■ TO DO ■
Return precisely the span of lines from the top of the material below to the line containing "staircase('staircase', 'lower curved", both included. Pictures are excluded.

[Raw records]

BEGIN

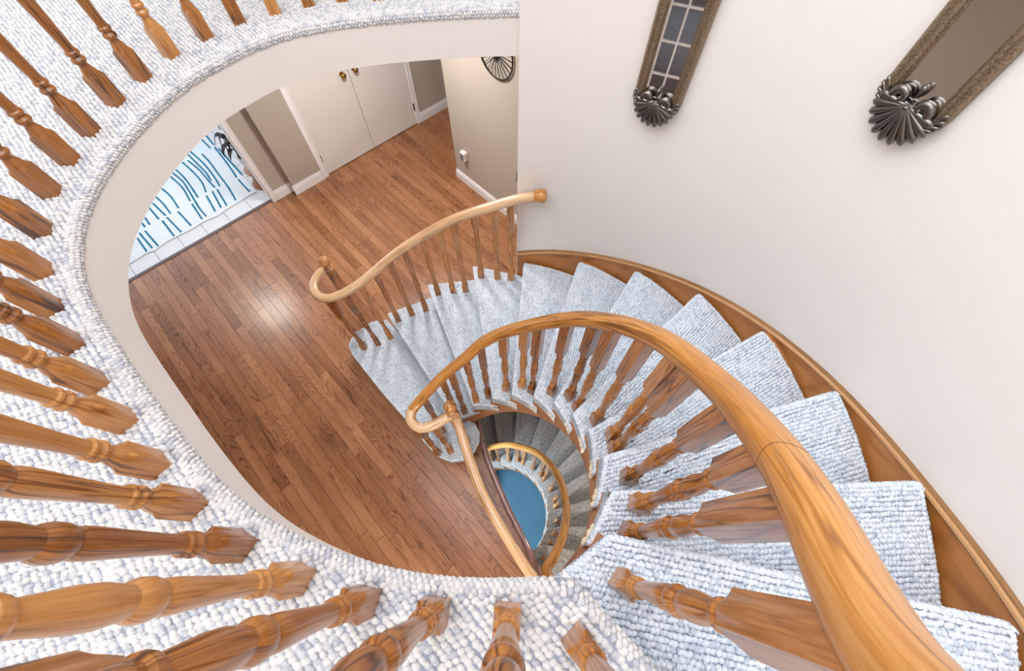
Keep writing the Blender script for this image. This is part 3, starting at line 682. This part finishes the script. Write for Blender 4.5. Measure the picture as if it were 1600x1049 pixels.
    for a, z in zip(A2, tz): rings.append([(*circ(WC, 1.490, a), z-0.034), (*circ(WC, 1.482, a), z-0.026), (*circ(WC, 1.482, a), z-0.014), (*circ(WC, 1.486, a), z-0.006), (*circ(WC, 1.491, a), z-0.001), (*circ(WC, 1.4995, a), z), (*circ(WC, 1.4995, a), z-0.034)])
    mb.loft(rings, cap0=True, cap1=True); mb.build('cap_moulding', 'wood_cap', st, smooth=40)
    mb = MB(); rings = []
    for a, z in zip(A2, tz): rings.append([(*circ(WC, 1.484, a), z-0.028), (*circ(WC, 1.479, a), z-0.022), (*circ(WC, 1.479, a), z-0.013), (*circ(WC, 1.484, a), z-0.007), (*circ(WC, 1.486, a), z-0.010), (*circ(WC, 1.486, a), z-0.028)])
    mb.loft(rings, cap0=True, cap1=True); mb.build('cap_bead', 'wood_bead', st, smooth=40)
    # outer closed stringer of the free bottom flight
    mb = MB()
    for i in range(1, 5):
        o = np.array(OUTER[i] if i > 1 else (-1.43, 1.60)); o1 = np.array(OUTER[i+1]); v = (o1-o)/np.linalg.norm(o1-o); n = np.array((v[1], -v[0]))
        if np.dot(n, np.array((-0.3, 0.9))-o) < 0: n = -n
        p, q = o+v*0.035+n*0.03, o1+v*0.02+n*0.03
        mb.ngon_prism([tuple(p), tuple(q), tuple(q+n*0.025), tuple(p+n*0.025)], base, zt(i)-0.03)
    mb.build('stringer', 'wood_stringer', st)
    return st
staircase('staircase', 'curved oak staircase with pale looped carpet treads rising along the white wall', 0.0, 0.2, 'carpet_stair_blue_light', True)
staircase('staircase', 'lower curved staircase with grey brown carpet treads going down to the basement', ZB, -ZB/13, 'carpet_low', False)

# ================================================================== RAILINGS
RAIL_SEC = [(0.026*math.copysign(abs(math.cos(a))**0.8, math.cos(a))*1.2, 0.028*math.copysign(abs(math.sin(a))**0.8, math.sin(a))) for a in np.linspace(0, 2*math.pi, 19)[:-1]]
def handrail(name, path, mat, parent, scale=1.0):
    p = resample(catmull(path, 8), 0.03); mb = MB(); sweep(mb, p, [(a*scale, b*scale) for a, b in RAIL_SEC]); return mb.build(name, mat, parent, smooth=60)
bal_cache = {}
def baluster_mesh(length, sq=0.0222, seg=24):
    key = (round(length, 2), sq)
    if key in bal_cache: return bal_cache[key]
    H = key[0]; prof = [('s', 0, sq), ('s', 0.094, sq), ('r', 0.104, 0.0216), ('r', 0.110, 0.0208), ('r', 0.120, 0.0168), ('r', 0.127, 0.0142), ('r', 0.132, 0.0142), ('r', 0.136, 0.0178), ('r', 0.141, 0.0204), ('r', 0.147, 0.0204), ('r', 0.151, 0.0168), ('r', 0.154, 0.0146), ('r', 0.158, 0.0170), ('r', 0.163, 0.0198), ('r', 0.168, 0.0192), ('r', 0.172, 0.0158), ('r', 0.180, 0.0146),
            ('r', 0.22, 0.0155), ('r', 0.28, 0.0178), ('r', 0.325, 0.0200), ('r', 0.345, 0.0196), ('r', 0.353, 0.0168), ('r', 0.360, 0.0200), ('r', 0.368, 0.0222), ('r', 0.382, 0.0226), ('r', 0.393, 0.0200), ('r', 0.398, 0.0172), ('r', 0.408, 0.0180), ('r', 0.43, 0.0205), ('r', 0.455, 0.0200), ('r', 0.49, 0.0162), ('r', 0.512, 0.0142),
            ('r', 0.518, 0.0180), ('r', 0.524, 0.0195), ('r', 0.531, 0.0190), ('r', 0.536, 0.0160), ('r', 0.545, 0.0175), ('r', 0.552, 0.0212), ('s', 0.566, sq), ('s', max(H, 0.58), sq)]
    rings = []; n = seg
    for kind, z, r in prof:
        ring = []
        for k_ in range(n):
            a = 2*math.pi*k_/n; rr = r if kind == 'r' else r/max(abs(math.cos(a)), abs(math.sin(a)))
            ring.append((rr*math.cos(a), rr*math.sin(a), z))
        rings.append(ring)
    mb = MB(); mb.loft(rings, us=[p[1] for p in prof], vs=[0.0222*2*math.pi*k_/n for k_ in range(n+1)], cap0=True, cap1=True)
    me = mb.mesh('baluster', 'wood_baluster', smooth=19); bal_cache[key] = me; return me
def put_baluster(parent, x, y, z0, ztop, rz): return link_mesh('baluster', baluster_mesh(ztop-z0), parent, (x, y, z0), rz)
def newel(parent, x, y, z0, zball, rz, sq=0.034):
    n = thing('newel_post', '', '', (x, y, z0)); del n['label']; del n['category']; n.parent = parent
    H = zball-z0-0.036; prof = [('s', 0, sq), ('s', 0.20, sq), ('r', 0.225, 0.030), ('r', 0.24, 0.022), ('r', 0.26, 0.031), ('r', 0.275, 0.023), ('r', 0.36, 0.028), ('r', 0.45, 0.033), ('r', 0.47, 0.024), ('r', 0.49, 0.032), ('r', 0.51, 0.023), ('s', 0.54, sq), ('s', H-0.035, sq), ('s', H-0.03, sq*0.9), ('r', H-0.025, 0.026), ('r', H-0.015, 0.028), ('r', H-0.006, 0.022), ('r', H+0.004, 0.018)]
    rings = []
    for kind, z, r in prof: rings.append([((r if kind == 'r' else r/max(abs(math.cos(a)), abs(math.sin(a))))*math.cos(a), (r if kind == 'r' else r/max(abs(math.cos(a)), abs(math.sin(a))))*math.sin(a), z) for a in [2*math.pi*k_/16 for k_ in range(16)]])
    mb = MB(); mb.loft(rings, us=[p[1] for p in prof], cap0=True, cap1=True); o = mb.build('post', 'wood_newel', n, smooth=32); o.rotation_euler.z = rz
    mb = MB(); mb.lathe([(0.041*math.cos(R_(a)), H+0.036+0.041*math.sin(R_(a))) for a in np.linspace(-75, 89, 14)], seg=20); o = mb.build('ball_finial', 'wood_newel', n, smooth=70)
    return n

# --- inner railing of the main stair, volute and guard round the basement well
def tan_at(path, p):
    P = np.array(path)[:, :2]; d = np.linalg.norm(P-np.array(p), axis=1); i = int(np.argmin(d)); j = min(max(i, 1), len(P)-2); t = P[j+1]-P[j-1]
    return math.atan2(t[1], t[0]), i
inner_path = [(0.0, -0.135, 3.46), (0.09, -0.14, 3.44), (0.165, -0.125, 3.37), (0.21, -0.105, 3.265)] + [(*circ(IC, BR, a), rail_z_main(a)) for a in (-41.4, -36.9, -29.3, -20.0, -6.2, 12.4, 29.6, 46.3, 68.4, 82)]
inner_path += [(*at(x, y, z), z) for x, y, z in ((730, 557, 1.375), (690, 590, 1.17), (660, 622, 1.03), (643, 642, 0.99), (642, 658, 0.985), (656, 669, 0.985), (676, 665, 0.985), (694, 655, 0.985), (705, 649, 0.985))]
rl = thing('stair_railing', 'turned oak railing with curling volute on the inside of the carpeted main stair', 'railing')
ip = resample(catmull(inner_path, 8), 0.02)
handrail('handrail', inner_path[:-5], 'wood_rail', rl)
vo = handrail('volute', inner_path[-6:], 'wood_rail_pale', rl, 1.01); vo['label'] = 'pale oak volute curling to the newel'
jm = [k_ for k_ in range(len(ip)) if np.linalg.norm(ip[k_]-np.array((*circ(IC, BR, -22), rail_z_main(-22)))) < 0.03][:1]
if jm:
    P_, Fm = frames(ip); t_, sd_, u_ = Fm[jm[0]]; p_ = P_[jm[0]]
    mb = MB(); mb.loft([[p_+t_*e+sd_*a*1.004+u_*b*1.004 for a, b in RAIL_SEC] for e in (-0.0007, 0.0007)], us=[0, 0.0014]); mb.build('joint_line', 'dark_gap', rl)
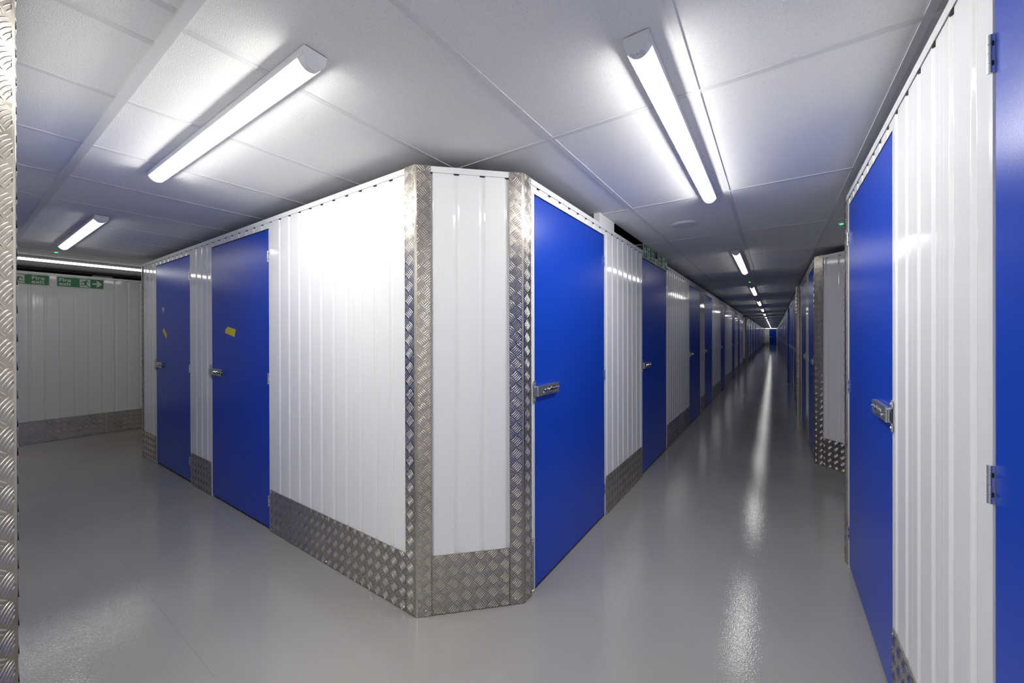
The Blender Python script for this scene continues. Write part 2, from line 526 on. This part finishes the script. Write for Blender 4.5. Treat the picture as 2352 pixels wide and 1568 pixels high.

END

■ FULL SOLUTION ■
Keep writing the Blender script for this image. This is part 3, starting at line 682. This part finishes the script. Write for Blender 4.5. Measure the picture as if it were 1600x1049 pixels.
    for a, z in zip(A2, tz): rings.append([(*circ(WC, 1.490, a), z-0.034), (*circ(WC, 1.482, a), z-0.026), (*circ(WC, 1.482, a), z-0.014), (*circ(WC, 1.486, a), z-0.006), (*circ(WC, 1.491, a), z-0.001), (*circ(WC, 1.4995, a), z), (*circ(WC, 1.4995, a), z-0.034)])
    mb.loft(rings, cap0=True, cap1=True); mb.build('cap_moulding', 'wood_cap', st, smooth=40)
    mb = MB(); rings = []
    for a, z in zip(A2, tz): rings.append([(*circ(WC, 1.484, a), z-0.028), (*circ(WC, 1.479, a), z-0.022), (*circ(WC, 1.479, a), z-0.013), (*circ(WC, 1.484, a), z-0.007), (*circ(WC, 1.486, a), z-0.010), (*circ(WC, 1.486, a), z-0.028)])
    mb.loft(rings, cap0=True, cap1=True); mb.build('cap_bead', 'wood_bead', st, smooth=40)
    # outer closed stringer of the free bottom flight
    mb = MB()
    for i in range(1, 5):
        o = np.array(OUTER[i] if i > 1 else (-1.43, 1.60)); o1 = np.array(OUTER[i+1]); v = (o1-o)/np.linalg.norm(o1-o); n = np.array((v[1], -v[0]))
        if np.dot(n, np.array((-0.3, 0.9))-o) < 0: n = -n
        p, q = o+v*0.035+n*0.03, o1+v*0.02+n*0.03
        mb.ngon_prism([tuple(p), tuple(q), tuple(q+n*0.025), tuple(p+n*0.025)], base, zt(i)-0.03)
    mb.build('stringer', 'wood_stringer', st)
    return st
staircase('staircase', 'curved oak staircase with pale looped carpet treads rising along the white wall', 0.0, 0.2, 'carpet_stair_blue_light', True)
staircase('staircase', 'lower curved staircase with grey brown carpet treads going down to the basement', ZB, -ZB/13, 'carpet_low', False)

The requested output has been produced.